As a potential government shutdown looms, Republican leaders are doing their best to reframe the situation as not of their making.

“We’re not proposing closing down the government,” said RNC Communications Director Sean Spicer to MSNBC. “What the bill that Speaker Boehner and House Republicans passed last Friday said [was] fully fund the government, every service, except for that piece of Obamacare.”

A GOP-led House budget bill passed on Friday is expected to go nowhere in the Senate, setting up the potential for a shutdown if the two sides can’t agree on a spending measure before their Sept. 30 deadline.

Spicer’s is an argument reiterated by several Republicans, including Alabama Rep. Mo Brooks, California Rep. Buck McKeon, and Arizona Rep. Matt Salmon. But it is indeed that last clause–refusing to fund “that piece of Obamacare”–that’s driving the government toward shutdown. As Slate’s David Weigel pointed out, one Republican has already failed to toe the GOP’s cleverly crafted party line.

GOP lost only 3 House seats in ’96, first election after taking 54. Ds should have rebounded more. You can argue the shutdown boosted GOP.— Rep. Steve Stockman (@SteveWorks4You) September 20, 2013

What Stockman’s tweet reveals (in under 140 characters, no less) is that despite attempts to deflect blame onto Senate Democrats, who have already declared any budget bill that derails Obamacare “dead” on arrival, at least some House Republicans are in fact keenly aware of the consequences of their actions, and are banking on their party’s ability to survive–or even be “boosted” by–a government shutdown.
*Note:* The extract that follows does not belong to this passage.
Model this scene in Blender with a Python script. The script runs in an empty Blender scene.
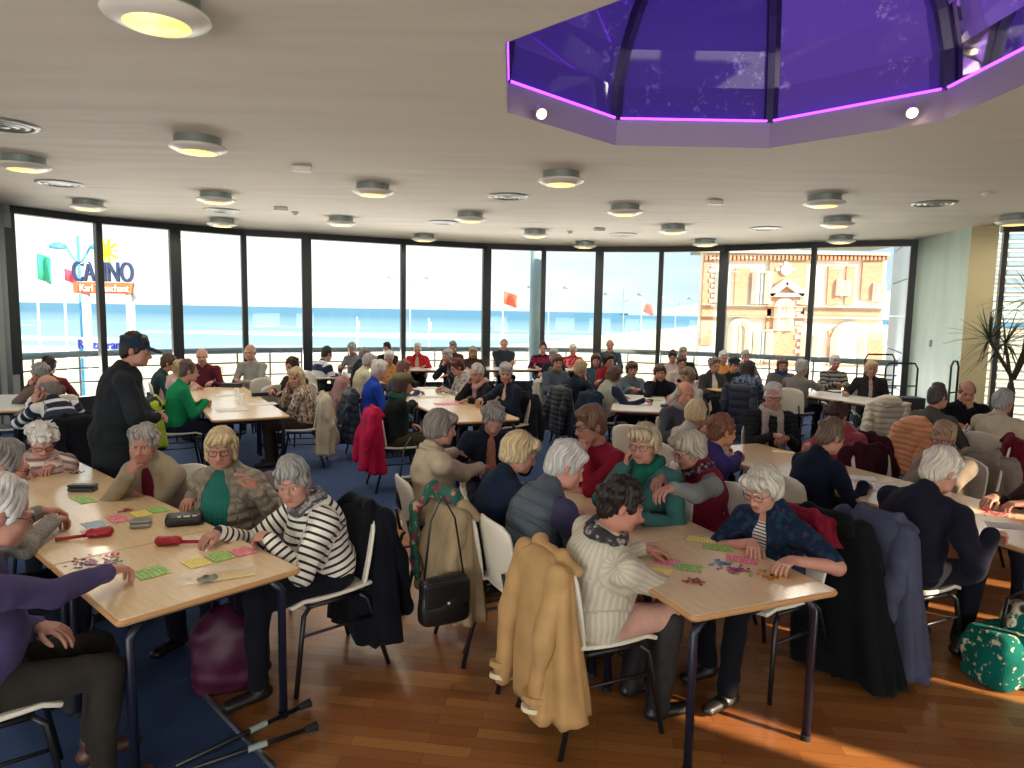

If polls are any indication, however, that logic is flawed. According to CNBC poll released Monday, only 19% of respondents said they supported defunding Obamacare if it meant shutting down the government or having the government default on its debts. A wide majority–59%–said they were against shutting down the government to defund Obamacare, which is probably why Spicer and several other Republicans are trying to make it look like that’s not what they’re doing.